The authors solve the multiple annotators' problem with a slightly modified Gaussian process (GP) model. Gaussian process is a widely-recognized nonparametric Bayesian model for the covariance of a collection of random variables. The standard GP model learns a latent variable representing the variance of observed target variables. The trick in this paper is to make this latent variable source-specific. Knowing the source (user/annotator) of each annotation, the model can learn a source-specific latent variable representing the uncertainty in the annotations from each source.


In the study, the authors compare the proposed multi-annotator model to the standard GP model learned with pooled data, individual annotator's data, and weighted individual annotator's data. The proposed model outperformed the comparison methods in the UCI 'housing' data set, for which the authors manually created an annotation. In principle, the GP framework also applies to a classification problem, where the target variables are binary, but exact solution for that remains intractable.

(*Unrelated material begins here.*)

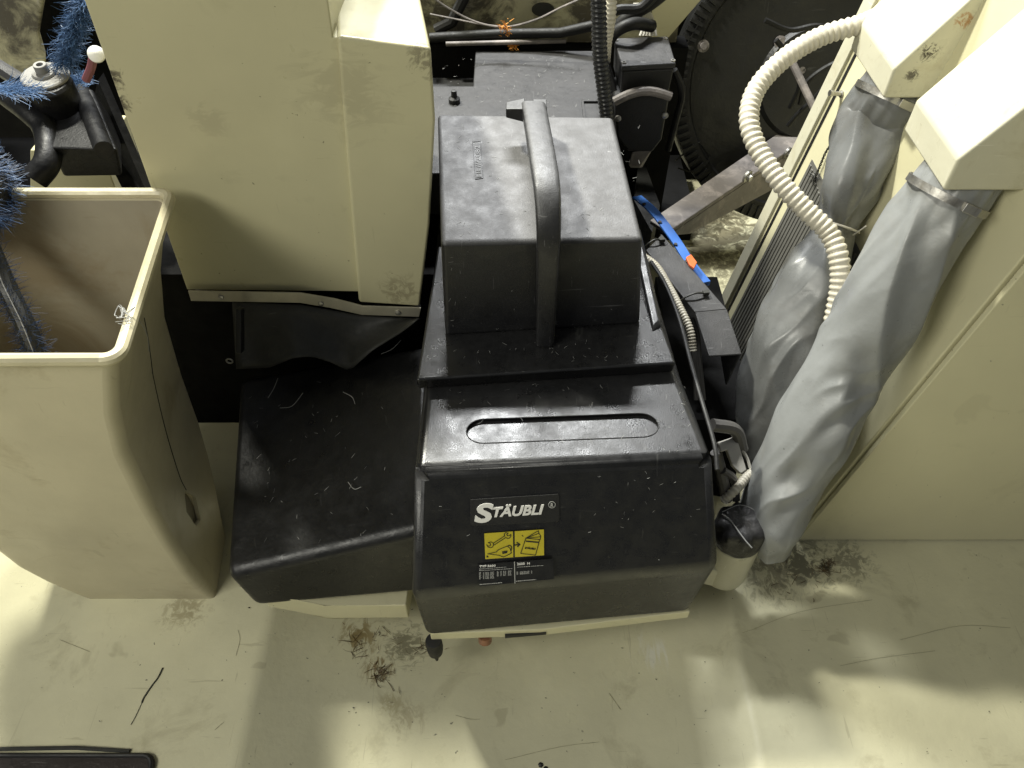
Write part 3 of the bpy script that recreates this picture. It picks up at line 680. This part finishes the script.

The multiple annotators' problem undoubtedly remains a central question in machine learning. Services such as Amazon's Mechanical Turk have shown that there is and will be need for computational methods for the problem of fusing data from several uncertain sources. This work is a nice simple tweak to a widely-recognized probabilistic model. Regardless of the straightforward nature of the solution, it provides promising results for the problem. Gaussian processes have been a field of intensive research during the recent ten years. Also in ICANN'11 there was at least one GP poster in addition to this one.